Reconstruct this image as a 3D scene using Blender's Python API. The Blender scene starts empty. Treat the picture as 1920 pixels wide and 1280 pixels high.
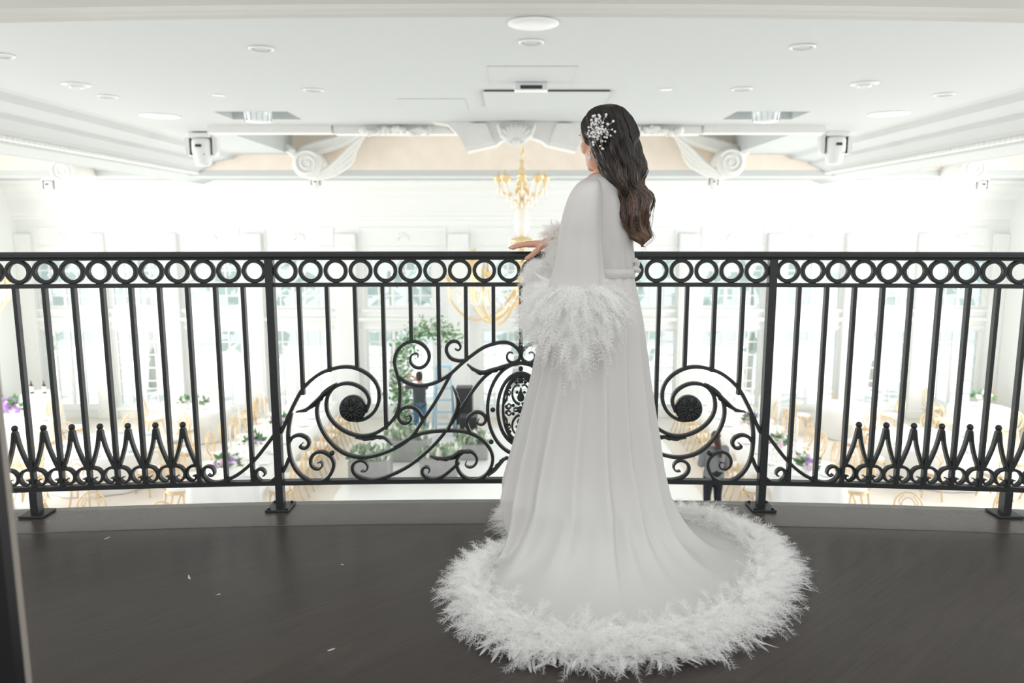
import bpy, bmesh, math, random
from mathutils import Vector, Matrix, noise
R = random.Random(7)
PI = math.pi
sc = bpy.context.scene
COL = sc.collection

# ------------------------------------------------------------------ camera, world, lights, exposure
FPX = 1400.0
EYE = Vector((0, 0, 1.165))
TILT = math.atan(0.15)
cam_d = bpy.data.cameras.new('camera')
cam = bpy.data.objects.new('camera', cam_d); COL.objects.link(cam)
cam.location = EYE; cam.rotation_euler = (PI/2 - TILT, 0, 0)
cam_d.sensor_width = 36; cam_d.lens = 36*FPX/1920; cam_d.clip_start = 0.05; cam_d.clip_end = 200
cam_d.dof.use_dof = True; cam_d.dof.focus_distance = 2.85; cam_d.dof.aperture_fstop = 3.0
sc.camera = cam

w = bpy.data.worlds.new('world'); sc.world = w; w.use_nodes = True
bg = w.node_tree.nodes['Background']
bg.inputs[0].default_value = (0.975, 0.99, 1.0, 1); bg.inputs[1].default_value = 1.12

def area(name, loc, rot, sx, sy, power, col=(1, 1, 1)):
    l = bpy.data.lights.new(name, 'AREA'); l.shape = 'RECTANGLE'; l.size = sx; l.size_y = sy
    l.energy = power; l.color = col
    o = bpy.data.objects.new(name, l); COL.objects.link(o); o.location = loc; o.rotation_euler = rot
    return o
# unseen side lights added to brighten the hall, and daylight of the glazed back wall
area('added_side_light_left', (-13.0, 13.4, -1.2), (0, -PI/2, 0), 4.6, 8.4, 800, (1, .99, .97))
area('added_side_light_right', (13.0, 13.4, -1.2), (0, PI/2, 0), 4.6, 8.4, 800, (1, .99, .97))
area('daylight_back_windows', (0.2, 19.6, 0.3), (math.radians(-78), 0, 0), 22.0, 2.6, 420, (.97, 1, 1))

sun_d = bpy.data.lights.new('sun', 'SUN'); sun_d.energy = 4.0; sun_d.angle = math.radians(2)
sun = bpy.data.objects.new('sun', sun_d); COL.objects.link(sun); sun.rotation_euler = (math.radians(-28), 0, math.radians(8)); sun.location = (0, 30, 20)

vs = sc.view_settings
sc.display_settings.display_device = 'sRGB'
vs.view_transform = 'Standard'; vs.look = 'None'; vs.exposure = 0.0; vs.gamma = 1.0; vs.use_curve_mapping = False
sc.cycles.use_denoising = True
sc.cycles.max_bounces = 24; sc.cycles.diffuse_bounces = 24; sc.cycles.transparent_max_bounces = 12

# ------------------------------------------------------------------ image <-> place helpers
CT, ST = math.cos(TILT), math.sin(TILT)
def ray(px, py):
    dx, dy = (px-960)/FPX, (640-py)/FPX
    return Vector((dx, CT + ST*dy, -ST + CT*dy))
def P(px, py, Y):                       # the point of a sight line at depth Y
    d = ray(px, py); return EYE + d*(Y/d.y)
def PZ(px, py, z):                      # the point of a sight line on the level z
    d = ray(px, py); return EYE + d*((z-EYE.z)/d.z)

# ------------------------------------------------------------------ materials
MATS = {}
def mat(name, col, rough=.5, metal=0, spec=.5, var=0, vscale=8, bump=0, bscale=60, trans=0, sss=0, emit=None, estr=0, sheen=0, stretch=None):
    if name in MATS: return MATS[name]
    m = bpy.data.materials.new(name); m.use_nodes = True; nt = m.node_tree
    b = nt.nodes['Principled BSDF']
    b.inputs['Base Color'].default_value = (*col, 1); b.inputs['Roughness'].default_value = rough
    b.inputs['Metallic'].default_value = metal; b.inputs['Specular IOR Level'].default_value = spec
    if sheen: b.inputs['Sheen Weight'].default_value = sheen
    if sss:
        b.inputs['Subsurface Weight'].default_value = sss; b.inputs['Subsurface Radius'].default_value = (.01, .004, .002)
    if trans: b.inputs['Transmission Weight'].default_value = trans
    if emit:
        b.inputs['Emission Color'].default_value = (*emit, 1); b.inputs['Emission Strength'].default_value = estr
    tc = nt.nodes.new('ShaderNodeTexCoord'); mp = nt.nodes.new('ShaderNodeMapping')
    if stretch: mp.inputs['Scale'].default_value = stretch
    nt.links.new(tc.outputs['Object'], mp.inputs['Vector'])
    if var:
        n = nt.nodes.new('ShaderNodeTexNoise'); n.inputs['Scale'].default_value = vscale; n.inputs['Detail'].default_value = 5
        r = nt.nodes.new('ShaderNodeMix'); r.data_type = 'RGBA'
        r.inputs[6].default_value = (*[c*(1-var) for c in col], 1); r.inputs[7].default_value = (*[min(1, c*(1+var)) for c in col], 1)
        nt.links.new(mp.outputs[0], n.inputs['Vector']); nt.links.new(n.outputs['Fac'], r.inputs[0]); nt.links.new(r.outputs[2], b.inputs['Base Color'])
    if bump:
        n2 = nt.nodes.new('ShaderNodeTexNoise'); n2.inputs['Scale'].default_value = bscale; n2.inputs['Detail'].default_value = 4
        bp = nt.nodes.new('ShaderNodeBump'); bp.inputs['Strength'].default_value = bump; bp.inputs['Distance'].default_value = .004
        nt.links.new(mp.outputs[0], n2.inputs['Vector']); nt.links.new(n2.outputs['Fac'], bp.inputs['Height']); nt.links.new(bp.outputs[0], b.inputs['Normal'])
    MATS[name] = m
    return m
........
■ **TASK DETAILS**
Return to the listing above and set it down exactly, leaving out its pictures.

■ **WRITTEN ANSWER**
Reconstruct this image as a 3D scene using Blender's Python API. The Blender scene starts empty. Treat the picture as 1920 pixels wide and 1280 pixels high.
import bpy, bmesh, math, random
from mathutils import Vector, Matrix, noise
R = random.Random(7)
PI = math.pi
sc = bpy.context.scene
COL = sc.collection

# ------------------------------------------------------------------ camera, world, lights, exposure
FPX = 1400.0
EYE = Vector((0, 0, 1.165))
TILT = math.atan(0.15)
cam_d = bpy.data.cameras.new('camera')
cam = bpy.data.objects.new('camera', cam_d); COL.objects.link(cam)
cam.location = EYE; cam.rotation_euler = (PI/2 - TILT, 0, 0)
cam_d.sensor_width = 36; cam_d.lens = 36*FPX/1920; cam_d.clip_start = 0.05; cam_d.clip_end = 200
cam_d.dof.use_dof = True; cam_d.dof.focus_distance = 2.85; cam_d.dof.aperture_fstop = 3.0
sc.camera = cam

w = bpy.data.worlds.new('world'); sc.world = w; w.use_nodes = True
bg = w.node_tree.nodes['Background']
bg.inputs[0].default_value = (0.975, 0.99, 1.0, 1); bg.inputs[1].default_value = 1.12

def area(name, loc, rot, sx, sy, power, col=(1, 1, 1)):
    l = bpy.data.lights.new(name, 'AREA'); l.shape = 'RECTANGLE'; l.size = sx; l.size_y = sy
    l.energy = power; l.color = col
    o = bpy.data.objects.new(name, l); COL.objects.link(o); o.location = loc; o.rotation_euler = rot
    return o
# unseen side lights added to brighten the hall, and daylight of the glazed back wall
area('added_side_light_left', (-13.0, 13.4, -1.2), (0, -PI/2, 0), 4.6, 8.4, 800, (1, .99, .97))
area('added_side_light_right', (13.0, 13.4, -1.2), (0, PI/2, 0), 4.6, 8.4, 800, (1, .99, .97))
area('daylight_back_windows', (0.2, 19.6, 0.3), (math.radians(-78), 0, 0), 22.0, 2.6, 420, (.97, 1, 1))

sun_d = bpy.data.lights.new('sun', 'SUN'); sun_d.energy = 4.0; sun_d.angle = math.radians(2)
sun = bpy.data.objects.new('sun', sun_d); COL.objects.link(sun); sun.rotation_euler = (math.radians(-28), 0, math.radians(8)); sun.location = (0, 30, 20)

vs = sc.view_settings
sc.display_settings.display_device = 'sRGB'
vs.view_transform = 'Standard'; vs.look = 'None'; vs.exposure = 0.0; vs.gamma = 1.0; vs.use_curve_mapping = False
sc.cycles.use_denoising = True
sc.cycles.max_bounces = 24; sc.cycles.diffuse_bounces = 24; sc.cycles.transparent_max_bounces = 12

# ------------------------------------------------------------------ image <-> place helpers
CT, ST = math.cos(TILT), math.sin(TILT)
def ray(px, py):
    dx, dy = (px-960)/FPX, (640-py)/FPX
    return Vector((dx, CT + ST*dy, -ST + CT*dy))
def P(px, py, Y):                       # the point of a sight line at depth Y
    d = ray(px, py); return EYE + d*(Y/d.y)
def PZ(px, py, z):                      # the point of a sight line on the level z
    d = ray(px, py); return EYE + d*((z-EYE.z)/d.z)

# ------------------------------------------------------------------ materials
MATS = {}
def mat(name, col, rough=.5, metal=0, spec=.5, var=0, vscale=8, bump=0, bscale=60, trans=0, sss=0, emit=None, estr=0, sheen=0, stretch=None):
    if name in MATS: return MATS[name]
    m = bpy.data.materials.new(name); m.use_nodes = True; nt = m.node_tree
    b = nt.nodes['Principled BSDF']
    b.inputs['Base Color'].default_value = (*col, 1); b.inputs['Roughness'].default_value = rough
    b.inputs['Metallic'].default_value = metal; b.inputs['Specular IOR Level'].default_value = spec
    if sheen: b.inputs['Sheen Weight'].default_value = sheen
    if sss:
        b.inputs['Subsurface Weight'].default_value = sss; b.inputs['Subsurface Radius'].default_value = (.01, .004, .002)
    if trans: b.inputs['Transmission Weight'].default_value = trans
    if emit:
        b.inputs['Emission Color'].default_value = (*emit, 1); b.inputs['Emission Strength'].default_value = estr
    tc = nt.nodes.new('ShaderNodeTexCoord'); mp = nt.nodes.new('ShaderNodeMapping')
    if stretch: mp.inputs['Scale'].default_value = stretch
    nt.links.new(tc.outputs['Object'], mp.inputs['Vector'])
    if var:
        n = nt.nodes.new('ShaderNodeTexNoise'); n.inputs['Scale'].default_value = vscale; n.inputs['Detail'].default_value = 5
        r = nt.nodes.new('ShaderNodeMix'); r.data_type = 'RGBA'
        r.inputs[6].default_value = (*[c*(1-var) for c in col], 1); r.inputs[7].default_value = (*[min(1, c*(1+var)) for c in col], 1)
        nt.links.new(mp.outputs[0], n.inputs['Vector']); nt.links.new(n.outputs['Fac'], r.inputs[0]); nt.links.new(r.outputs[2], b.inputs['Base Color'])
    if bump:
        n2 = nt.nodes.new('ShaderNodeTexNoise'); n2.inputs['Scale'].default_value = bscale; n2.inputs['Detail'].default_value = 4
        bp = nt.nodes.new('ShaderNodeBump'); bp.inputs['Strength'].default_value = bump; bp.inputs['Distance'].default_value = .004
        nt.links.new(mp.outputs[0], n2.inputs['Vector']); nt.links.new(n2.outputs['Fac'], bp.inputs['Height']); nt.links.new(bp.outputs[0], b.inputs['Normal'])
    MATS[name] = m
    return m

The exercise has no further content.